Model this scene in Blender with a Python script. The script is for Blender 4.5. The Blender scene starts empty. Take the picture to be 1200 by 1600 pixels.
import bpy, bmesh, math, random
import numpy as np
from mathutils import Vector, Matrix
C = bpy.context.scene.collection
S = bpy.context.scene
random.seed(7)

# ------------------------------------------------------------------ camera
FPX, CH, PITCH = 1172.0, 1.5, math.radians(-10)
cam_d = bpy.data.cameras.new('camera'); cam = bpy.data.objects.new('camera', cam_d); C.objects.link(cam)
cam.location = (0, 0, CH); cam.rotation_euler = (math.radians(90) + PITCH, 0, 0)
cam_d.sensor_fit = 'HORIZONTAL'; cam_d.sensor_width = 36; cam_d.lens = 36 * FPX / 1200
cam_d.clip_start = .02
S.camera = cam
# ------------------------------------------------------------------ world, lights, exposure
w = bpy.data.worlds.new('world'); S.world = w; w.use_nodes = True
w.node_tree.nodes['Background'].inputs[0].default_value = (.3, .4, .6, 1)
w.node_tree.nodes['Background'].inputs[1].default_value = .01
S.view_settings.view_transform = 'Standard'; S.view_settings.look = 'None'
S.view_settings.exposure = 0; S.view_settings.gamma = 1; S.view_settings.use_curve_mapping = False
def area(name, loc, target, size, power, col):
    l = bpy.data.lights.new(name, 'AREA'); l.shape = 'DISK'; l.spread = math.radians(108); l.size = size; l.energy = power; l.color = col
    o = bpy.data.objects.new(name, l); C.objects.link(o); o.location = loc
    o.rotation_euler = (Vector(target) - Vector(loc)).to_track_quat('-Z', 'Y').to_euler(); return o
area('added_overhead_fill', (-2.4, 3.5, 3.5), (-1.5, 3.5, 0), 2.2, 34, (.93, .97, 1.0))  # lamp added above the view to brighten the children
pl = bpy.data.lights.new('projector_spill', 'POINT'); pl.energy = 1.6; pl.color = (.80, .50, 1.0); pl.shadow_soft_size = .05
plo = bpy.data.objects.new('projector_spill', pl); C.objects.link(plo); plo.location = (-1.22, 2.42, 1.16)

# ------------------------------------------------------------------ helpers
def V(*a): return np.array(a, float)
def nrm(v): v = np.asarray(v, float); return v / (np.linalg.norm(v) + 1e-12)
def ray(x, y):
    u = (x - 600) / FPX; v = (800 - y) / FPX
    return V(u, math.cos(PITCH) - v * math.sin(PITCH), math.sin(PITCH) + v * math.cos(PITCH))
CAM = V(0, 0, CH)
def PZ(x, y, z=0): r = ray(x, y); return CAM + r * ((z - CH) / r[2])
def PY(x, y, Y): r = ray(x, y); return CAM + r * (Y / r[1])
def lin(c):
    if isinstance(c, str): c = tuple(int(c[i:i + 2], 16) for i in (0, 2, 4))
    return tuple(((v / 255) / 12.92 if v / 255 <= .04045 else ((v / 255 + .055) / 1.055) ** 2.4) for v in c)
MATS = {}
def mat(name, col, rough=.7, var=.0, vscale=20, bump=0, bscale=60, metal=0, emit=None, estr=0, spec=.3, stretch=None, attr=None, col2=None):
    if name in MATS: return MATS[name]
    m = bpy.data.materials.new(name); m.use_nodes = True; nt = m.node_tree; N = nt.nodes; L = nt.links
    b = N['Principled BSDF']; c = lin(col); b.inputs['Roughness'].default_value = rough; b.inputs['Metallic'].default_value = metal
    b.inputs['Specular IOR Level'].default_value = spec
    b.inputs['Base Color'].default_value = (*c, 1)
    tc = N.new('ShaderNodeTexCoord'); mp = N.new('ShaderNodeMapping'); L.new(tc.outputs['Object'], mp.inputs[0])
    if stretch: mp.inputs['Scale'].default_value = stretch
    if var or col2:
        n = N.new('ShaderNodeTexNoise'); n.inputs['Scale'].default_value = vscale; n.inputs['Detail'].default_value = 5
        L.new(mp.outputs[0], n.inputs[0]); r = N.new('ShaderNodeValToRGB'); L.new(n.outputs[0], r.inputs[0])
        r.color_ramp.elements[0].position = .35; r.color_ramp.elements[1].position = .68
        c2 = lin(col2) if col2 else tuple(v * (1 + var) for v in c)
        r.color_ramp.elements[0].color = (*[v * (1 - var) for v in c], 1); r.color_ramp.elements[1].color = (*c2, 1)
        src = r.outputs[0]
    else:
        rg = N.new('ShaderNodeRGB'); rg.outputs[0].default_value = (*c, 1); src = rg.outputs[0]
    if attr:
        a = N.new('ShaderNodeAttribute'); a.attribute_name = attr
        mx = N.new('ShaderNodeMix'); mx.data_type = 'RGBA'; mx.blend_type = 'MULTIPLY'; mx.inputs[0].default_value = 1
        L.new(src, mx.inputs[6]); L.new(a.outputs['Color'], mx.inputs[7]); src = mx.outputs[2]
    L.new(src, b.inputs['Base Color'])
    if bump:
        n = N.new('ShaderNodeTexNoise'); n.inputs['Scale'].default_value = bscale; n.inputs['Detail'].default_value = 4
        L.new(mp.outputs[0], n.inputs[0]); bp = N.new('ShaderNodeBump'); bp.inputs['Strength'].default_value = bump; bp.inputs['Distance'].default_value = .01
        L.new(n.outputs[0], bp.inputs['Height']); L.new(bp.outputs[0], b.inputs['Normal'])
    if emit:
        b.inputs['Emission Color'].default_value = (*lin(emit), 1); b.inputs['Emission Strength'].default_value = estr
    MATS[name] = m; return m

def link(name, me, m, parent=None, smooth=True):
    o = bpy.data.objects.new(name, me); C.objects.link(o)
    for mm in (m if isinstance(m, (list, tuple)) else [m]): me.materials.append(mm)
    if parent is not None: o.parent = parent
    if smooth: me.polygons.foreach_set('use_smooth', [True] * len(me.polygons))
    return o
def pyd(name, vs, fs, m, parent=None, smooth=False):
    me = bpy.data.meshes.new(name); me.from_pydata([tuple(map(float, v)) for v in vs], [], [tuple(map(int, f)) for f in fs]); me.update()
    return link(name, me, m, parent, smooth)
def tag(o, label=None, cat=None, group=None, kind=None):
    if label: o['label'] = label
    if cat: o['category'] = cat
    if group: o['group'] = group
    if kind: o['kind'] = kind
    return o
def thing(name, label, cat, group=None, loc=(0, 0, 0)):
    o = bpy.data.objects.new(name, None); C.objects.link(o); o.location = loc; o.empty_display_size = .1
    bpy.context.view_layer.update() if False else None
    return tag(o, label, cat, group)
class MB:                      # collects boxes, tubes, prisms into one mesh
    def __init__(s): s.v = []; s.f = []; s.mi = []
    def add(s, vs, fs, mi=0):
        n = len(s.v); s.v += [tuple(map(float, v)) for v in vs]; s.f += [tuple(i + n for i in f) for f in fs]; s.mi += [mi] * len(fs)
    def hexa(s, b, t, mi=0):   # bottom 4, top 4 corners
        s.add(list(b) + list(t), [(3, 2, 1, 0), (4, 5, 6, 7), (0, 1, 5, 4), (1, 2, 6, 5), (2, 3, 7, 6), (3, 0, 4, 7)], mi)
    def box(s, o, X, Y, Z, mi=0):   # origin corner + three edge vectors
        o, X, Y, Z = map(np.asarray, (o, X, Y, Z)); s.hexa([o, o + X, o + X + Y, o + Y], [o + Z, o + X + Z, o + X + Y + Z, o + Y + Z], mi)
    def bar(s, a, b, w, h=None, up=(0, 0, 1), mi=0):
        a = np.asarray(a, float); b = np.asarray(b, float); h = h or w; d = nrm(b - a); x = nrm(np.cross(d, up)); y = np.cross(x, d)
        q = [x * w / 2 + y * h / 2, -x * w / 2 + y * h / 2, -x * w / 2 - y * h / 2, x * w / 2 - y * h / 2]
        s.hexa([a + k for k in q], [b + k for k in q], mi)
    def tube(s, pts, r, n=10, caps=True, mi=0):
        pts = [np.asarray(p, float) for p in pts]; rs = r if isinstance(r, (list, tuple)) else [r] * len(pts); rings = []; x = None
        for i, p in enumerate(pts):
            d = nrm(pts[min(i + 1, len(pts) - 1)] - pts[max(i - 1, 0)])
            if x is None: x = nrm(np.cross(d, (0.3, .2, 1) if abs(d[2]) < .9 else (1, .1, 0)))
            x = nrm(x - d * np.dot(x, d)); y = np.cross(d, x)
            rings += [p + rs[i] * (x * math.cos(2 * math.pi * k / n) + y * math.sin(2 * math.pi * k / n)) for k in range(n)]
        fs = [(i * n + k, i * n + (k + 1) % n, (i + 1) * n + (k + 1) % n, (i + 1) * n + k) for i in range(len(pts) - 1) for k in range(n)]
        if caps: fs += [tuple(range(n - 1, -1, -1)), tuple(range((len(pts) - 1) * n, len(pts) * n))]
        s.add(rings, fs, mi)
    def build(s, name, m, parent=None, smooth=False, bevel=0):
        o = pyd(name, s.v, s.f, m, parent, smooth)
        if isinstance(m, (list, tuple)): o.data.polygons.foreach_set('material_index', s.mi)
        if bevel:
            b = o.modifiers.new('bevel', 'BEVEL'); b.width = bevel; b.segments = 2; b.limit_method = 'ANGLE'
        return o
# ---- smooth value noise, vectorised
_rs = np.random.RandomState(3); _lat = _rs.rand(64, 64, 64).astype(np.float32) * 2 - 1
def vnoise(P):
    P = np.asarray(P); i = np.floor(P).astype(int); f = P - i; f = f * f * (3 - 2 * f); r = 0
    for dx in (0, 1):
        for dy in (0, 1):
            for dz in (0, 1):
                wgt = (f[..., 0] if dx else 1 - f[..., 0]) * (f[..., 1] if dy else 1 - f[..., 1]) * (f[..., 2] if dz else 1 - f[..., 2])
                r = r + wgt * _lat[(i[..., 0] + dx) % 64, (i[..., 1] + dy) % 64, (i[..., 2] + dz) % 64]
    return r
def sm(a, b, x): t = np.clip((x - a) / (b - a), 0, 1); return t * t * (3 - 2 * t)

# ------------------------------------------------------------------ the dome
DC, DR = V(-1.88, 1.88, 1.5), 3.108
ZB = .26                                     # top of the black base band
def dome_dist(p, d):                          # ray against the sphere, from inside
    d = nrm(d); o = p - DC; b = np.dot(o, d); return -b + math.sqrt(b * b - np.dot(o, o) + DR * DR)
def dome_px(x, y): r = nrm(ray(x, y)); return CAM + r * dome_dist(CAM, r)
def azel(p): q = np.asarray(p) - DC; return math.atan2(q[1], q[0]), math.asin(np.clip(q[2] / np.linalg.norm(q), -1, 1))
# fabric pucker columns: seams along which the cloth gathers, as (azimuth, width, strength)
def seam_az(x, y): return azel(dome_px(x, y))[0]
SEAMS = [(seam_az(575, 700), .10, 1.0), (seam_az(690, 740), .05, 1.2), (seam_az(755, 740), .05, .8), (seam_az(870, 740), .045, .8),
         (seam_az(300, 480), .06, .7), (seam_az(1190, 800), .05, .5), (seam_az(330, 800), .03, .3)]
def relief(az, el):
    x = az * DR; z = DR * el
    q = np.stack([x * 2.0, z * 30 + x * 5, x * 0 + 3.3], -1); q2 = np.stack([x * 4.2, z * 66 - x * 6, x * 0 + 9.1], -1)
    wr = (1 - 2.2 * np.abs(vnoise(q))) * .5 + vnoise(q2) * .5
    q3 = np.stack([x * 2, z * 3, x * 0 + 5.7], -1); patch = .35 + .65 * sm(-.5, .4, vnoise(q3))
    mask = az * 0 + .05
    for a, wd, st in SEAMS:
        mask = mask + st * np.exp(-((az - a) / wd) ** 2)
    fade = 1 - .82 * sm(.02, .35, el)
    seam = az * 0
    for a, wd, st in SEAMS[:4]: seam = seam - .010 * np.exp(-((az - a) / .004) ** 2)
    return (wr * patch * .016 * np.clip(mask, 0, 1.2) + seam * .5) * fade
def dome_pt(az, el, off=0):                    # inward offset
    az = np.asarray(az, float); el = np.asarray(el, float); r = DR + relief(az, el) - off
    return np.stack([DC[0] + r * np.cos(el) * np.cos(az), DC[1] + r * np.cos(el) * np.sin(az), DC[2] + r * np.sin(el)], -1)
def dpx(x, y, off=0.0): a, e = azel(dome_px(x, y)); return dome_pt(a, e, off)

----

◆ **Goal**: Exactly as they stand, set down the lines from the top of the data through the line with "random.seed(7)".

◆ **Task solution**:
Model this scene in Blender with a Python script. The script is for Blender 4.5. The Blender scene starts empty. Take the picture to be 1200 by 1600 pixels.
import bpy, bmesh, math, random
import numpy as np
from mathutils import Vector, Matrix
C = bpy.context.scene.collection
S = bpy.context.scene
random.seed(7)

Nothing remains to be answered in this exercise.